Die Europäer haben darum nach dem Ausstieg der USA aus dem Atomabkommen begonnen, einen Zahlungsmechanismus aufzubauen, mit dem sie die Sanktionen durch die USA teilweise umgehen konnten. Dadurch konnten mittelständische Unternehmen ihre Geschäfte mit dem Iran abrechnen, für die der Zugang zum US-Markt nicht wichtig ist. Das ist historisch einmalig. Das gab es sonst nie, dass Europäer ein amerikanisches Handelsembargo umgehen. Allerdings wird der Mechanismus nicht benutzt, ist also kein Erfolg.

So umgeht die EU das US-Handelsembargo mit dem Iran
Der Iran, England, Frankreich und Deutschland haben Anfang 2019 das Instrument "Instex" geschaffen, um die US-Sanktionen gegen den Iran zu umgehen und trotzdem weiter Handel mit Iran zu betreiben. Das Zwecksystem "Instex" funktioniert wie klassischer Tauschhandel. Eine Seite liefert Maschinen und bekommt beispielsweise Rohstoffe. Bei der Umsetzung soll es allerdings erhebliche Probleme geben. Außerdem boykottieren die USA europäische Unternehmen, die über Instex mit dem Iran Handel betreiben. In der Praxis funktioniert das System daher nicht wie erwartet.
"Die Europäer waren weit weniger besorgt um die internationale Sicherheit als die Amerikaner."

Und die USA drängen Europa jetzt, selbst das Abkommen fallen zu lassen….

Die iranischen Übergriffe machen es den Europäern ja auch schwer, den Golfstaat wie einen Partner zu behandeln. Die Amerikaner sagen den Europäern schon lange: "Versteckt euch nicht hinter dem Atomabkommen. Mit dem Geld, das der Iran spart, weil er keine Atombombe baut, investiert er in seine Armee und bedroht Israel mit seinen Raketen."

Die Amerikaner beobachten aufmerksamer, was der Iran im Nahen Osten tut, nämlich in Syrien und im Jemen vorzudringen und Militärbasen in der Nähe von den Israeli einzurichten. Der Iran gefährdet die Durchfahrt durch die Straße von Hormus, beschlagnahmte vergangenen Sommer einen britischen Tanker, griff Anlagen in Saudi-Arabien an, was beinahe zur Eskalation geführt hat.

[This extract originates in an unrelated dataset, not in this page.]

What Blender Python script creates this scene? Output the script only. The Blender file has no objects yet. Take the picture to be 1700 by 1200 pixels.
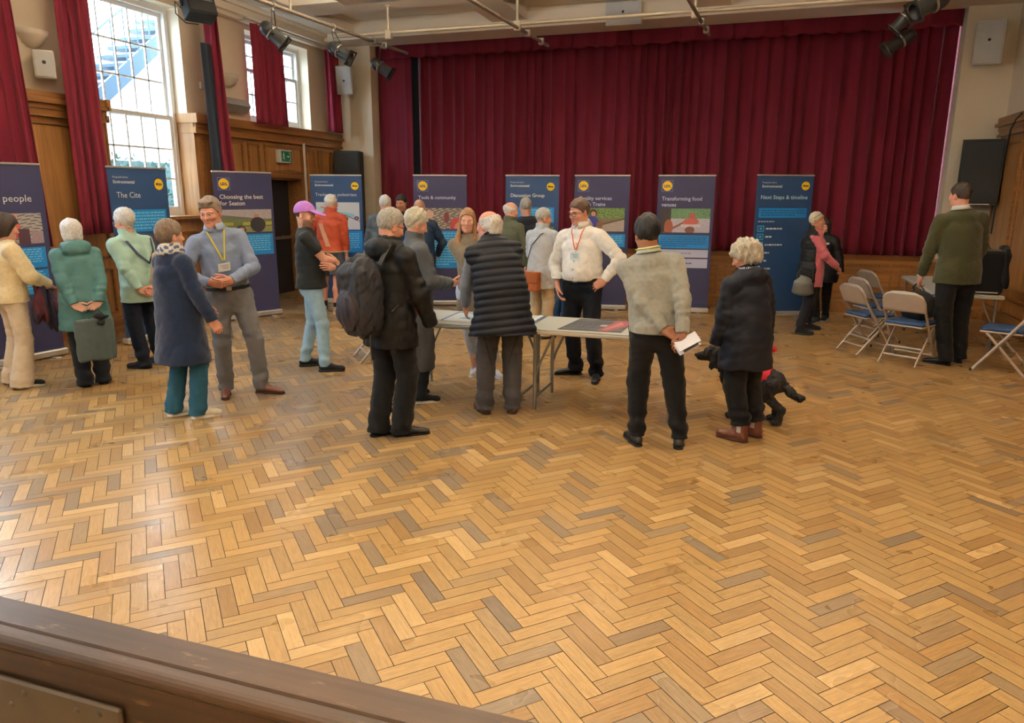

Die Europäer waren da weit weniger besorgt um die internationale Sicherheit, als die Amerikaner.

Waren die Europäer also naiv gegenüber dem Iran?

Die Amerikaner würden das so sehen. Ich nicht. Die Europäer waren vielleicht pragmatischer, weil sie wussten, welche Möglichkeiten sie haben, um Einfluss zu nehmen. Und das ist eher der diplomatische Weg als der militärische.